The initial intent and the result
USB was intended to connect mild-mannered home and office devices like printers, keyboards, media players, cameras and external disk drives. And it wouldn't just connect them; it would carry 5 VDC power as well, in many cases eliminating the requirement that the peripheral devices include their own power supplies. In fact, rechargeable devices would be able to use USB to restore their internal batteries to full power.

Devices would be able to draw up to 5 unit loads from a USB port, with a unit load in USB 2.0 being defined as 100mA. "Low-power" devices would draw one unit load or less (under 100 mA). "High-power" devices could draw the full 500 mA. Additionally, devices that required more than 500 mA could be equipped with a Y-shaped cable that would enable them to draw power from two USB ports at the same time.

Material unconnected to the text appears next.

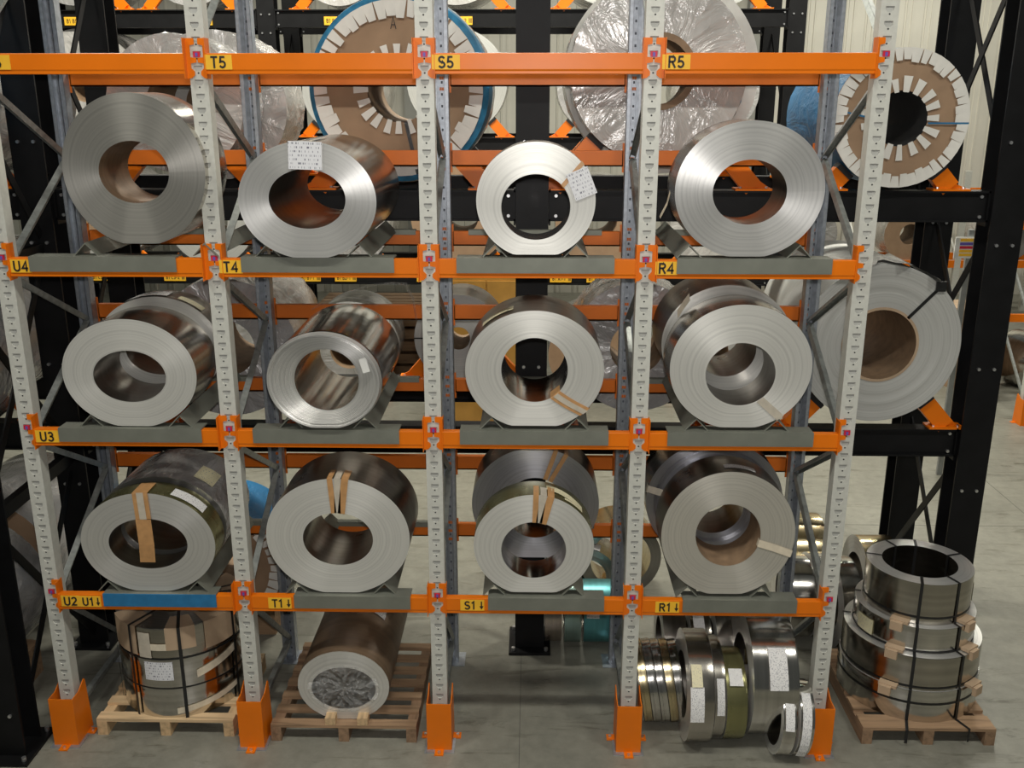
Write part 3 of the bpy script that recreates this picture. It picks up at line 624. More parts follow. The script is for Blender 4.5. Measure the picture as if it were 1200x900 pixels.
c2, l2 = fromface(757, 917, 518, 655, 800, 870, 560, 625, 0.46, 0.35); o2 = coil('steel_coil', 'stepped grey coil standing behind the broad coil of the right bay, lowest beam', c2, (l2[0], l2[1], max(l2[2], LZ[1]+0.05+c2.b)), ['face_lilac', 'lap_steel', 'lap_dark'], seed=19, prof=step1, rings=10)
tape(o2, c2, 168, 0.05, 'tape_clear', 0, 0.05)

# ================================================================== black heavy racks
def h_column(parent, x, y, z1, w=0.23, d=0.22, base=True, bolts=()):
    m = MB(); m.box(x-w/2, x+w/2, y-d/2, y-d/2+0.016, 0, z1); m.box(x-w/2, x+w/2, y+d/2-0.016, y+d/2, 0, z1); m.box(x-0.007, x+0.007, y-d/2+0.016, y+d/2-0.016, 0, z1)
    o = m.build('column', 'black_paint', parent)
    if base:
        MB().box(x-w/2-0.05, x+w/2+0.05, y-d/2-0.09, y+d/2+0.09, 0, 0.022).build('base_plate', 'black_paint', o)
        for sx in (-1, 1):
            inst(zbolt_me, 'bolt', (x+sx*(w/2+0.015), y-d/2-0.05, 0.022), o, scale=(1.4, 1.4, 2.2)); inst(zbolt_me, 'bolt', (x+sx*(w/2+0.015), y+d/2+0.05, 0.022), o, scale=(1.4, 1.4, 2.2))
    for z in bolts:
        for sx in (-0.055, 0.055): inst(bolt_me, 'bolt', (x+sx, y-d/2, z), o)
    return o
def i_beam(parent, x0, x1, y, zt, h=0.215, w=0.13):
    m = MB(); m.box(x0, x1, y-w/2, y+w/2, zt-0.014, zt); m.box(x0, x1, y-w/2, y+w/2, zt-h, zt-h+0.014); m.box(x0, x1, y-w/2+0.03, y-w/2+0.042, zt-h+0.014, zt-0.014)
    m.box(x0, x0+0.012, y-w/2, y+w/2, zt-h-0.03, zt+0.01); m.box(x1-0.012, x1, y-w/2, y+w/2, zt-h-0.03, zt+0.01)
    o = m.build('beam', 'black_paint', parent)
    for xx in (x0+0.05, x1-0.05):
        for zz in (zt-0.04, zt-h+0.035): inst(bolt_me, 'bolt', (xx, y-w/2+0.03, zz), o)
    return o
def cradle_arm(parent, X, Zc, r, y, zb, sg, phi=42):
    """orange arm that props a coil from below, black rubber pad on its head"""
    f = math.radians(phi); d = Vector((sg*math.sin(f), 0, -math.cos(f))); c = Vector((X, y, Zc)); head = c+d*(r+0.004)
    t = (head.z-(zb+0.015))/math.cos(f); t = max(t, 0.05); foot = head+d*t
    m = MB(); m.bar(head+d*0.035, foot, 0.13, 0.075, up=(0, 1, 0)); m.box(foot.x-0.13, foot.x+0.13, y-0.065, y+0.065, zb, zb+0.014)
    m.add([(foot.x, y-0.01, zb+0.014), (foot.x+sg*0.12, y-0.01, zb+0.014), tuple(head.lerp(foot, 0.5)+Vector((sg*0.02, -0.01, 0))), (foot.x, y+0.01, zb+0.014), (foot.x+sg*0.12, y+0.01, zb+0.014), tuple(head.lerp(foot, 0.5)+Vector((sg*0.02, 0.01, 0)))], [(0, 1, 2), (5, 4, 3), (0, 3, 4, 1), (1, 4, 5, 2), (2, 5, 3, 0)])
    o = m.build('cradle_arm', 'orange', parent)
    per = Vector((d.z, 0, -d.x)); p = MB(); p.bar(head, head+d*0.035, 0.13, 0.11, up=(0, 1, 0)); p.build('rubber_pad', 'rubber', o)
    for sx in (-0.09, 0.09): inst(zbolt_me, 'bolt', (foot.x+sx, y-0.03, zb+0.014), o)
    return o
def arms(parent, X, Zc, r, zb, ys):
    for y in ys:
        for sg in (-1, 1): cradle_arm(parent, X, Zc, r, y, zb, sg)
R1Y, R1B = 1.28, 2.56; ZA, ZB = 3.62, 1.87
r1x = [-0.36, 3.155, 6.46]
r1 = thing('heavy_rack', 'black heavy steel rack holding large wrapped coils, directly behind the orange rack', 'rack')
for k, x in enumerate(r1x):
    h_column(r1, x, R1Y, 6.2, bolts=(0.45, 1.4, 2.35, 3.25, 3.95)); h_column(r1, x+0.06*(k == 2), R1B, 6.2, bolts=(1.4, 3.25))
    for za, zb_ in ((0.25, 1.55), (1.95, 3.3), (3.7, 5.2)):
        MB().bar((x+0.03, R1Y+0.1, za), (x+0.03, R1B-0.1, zb_), 0.012, 0.06).build('brace', 'black_paint', r1)
        MB().bar((x-0.03, R1Y+0.1, zb_), (x-0.03, R1B-0.1, za), 0.012, 0.06).build('brace', 'black_paint', r1)
    for zz in (1.75, 3.5): MB().bar((x, R1Y+0.1, zz), (x, R1B-0.1, zz), 0.05, 0.09).build('tie', 'black_paint', r1)
for k in range(2):
    for z in (ZA, ZB):
        for y in (R1Y, R1B): i_beam(r1, r1x[k]+0.118, r1x[k+1]-0.118, y, z)
h_column(r1, -3.88, R1Y, 6.2); h_column(r1, -3.88, R1B, 6.2)
for z in (ZA, ZB):
    for y in (R1Y, R1B): i_beam(r1, -3.762, r1x[0]-0.118, y, z)
for X_, r_, z_, lab_, mt_, sd_ in ((-1.22, 0.60, ZB, 'dim plastic-wrapped coil on the shelf just left of the black left column', 'plastic_grey', 43), (-1.16, 0.58, ZA, 'dim paper-wrapped coil high up just left of the black left column', 'face_paper', 44)):
    Zc_ = z_+r_*1.09; coil('wrapped_coil', lab_, Coil(r_, r_, r_*0.4, r_*0.4, 1.2, 0, 1.0), (X_, 1.32, Zc_), [mt_, 'plastic_grey', 'core_brown'], jit=0, rings=4, seed=sd_, wrinkle=0.008)
    for y_ in (R1Y+0.06, R1B-0.1):
        for sg_ in (-1, 1): cradle_arm(r1, X_, Zc_, r_, y_, z_, sg_)
coil('wrapped_coil', 'dim cardboard-faced coil on the floor just left of the black left column', Coil(0.6, 0.6, 0.24, 0.24, 1.1, 0, 0.99), (-1.25, 1.30, 0.60), ['cardboard', 'plastic_grey', 'core_brown'], jit=0, rings=4, seed=45)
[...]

Devices with internal power, like printers, would register as "low-power" devices, requiring only 100 mA. Devices would initially function at low power, but would be able to request high power if needed. That was the specification, at any rate.

Ruggedizing USB power
In reality, unfortunately, it turns out that designers and manufacturers don't always rigidly adhere to the USB specification. That single-board computer in the shopping mall kiosk, for example, wasn't providing 500 mA for high-power USB devices to the USB port. It was providing 100 mA, just one unit load. A connected device with internal power would function properly, but a high-power device requiring 500 mA would not. The same weakness appears in a lot of devices; common examples would include some of the cheaper netbooks. As the number of applications calling for USB continues to increase, so will the number of instances in which devices fail to function correctly due to the lack of full 500 mA power at the USB port.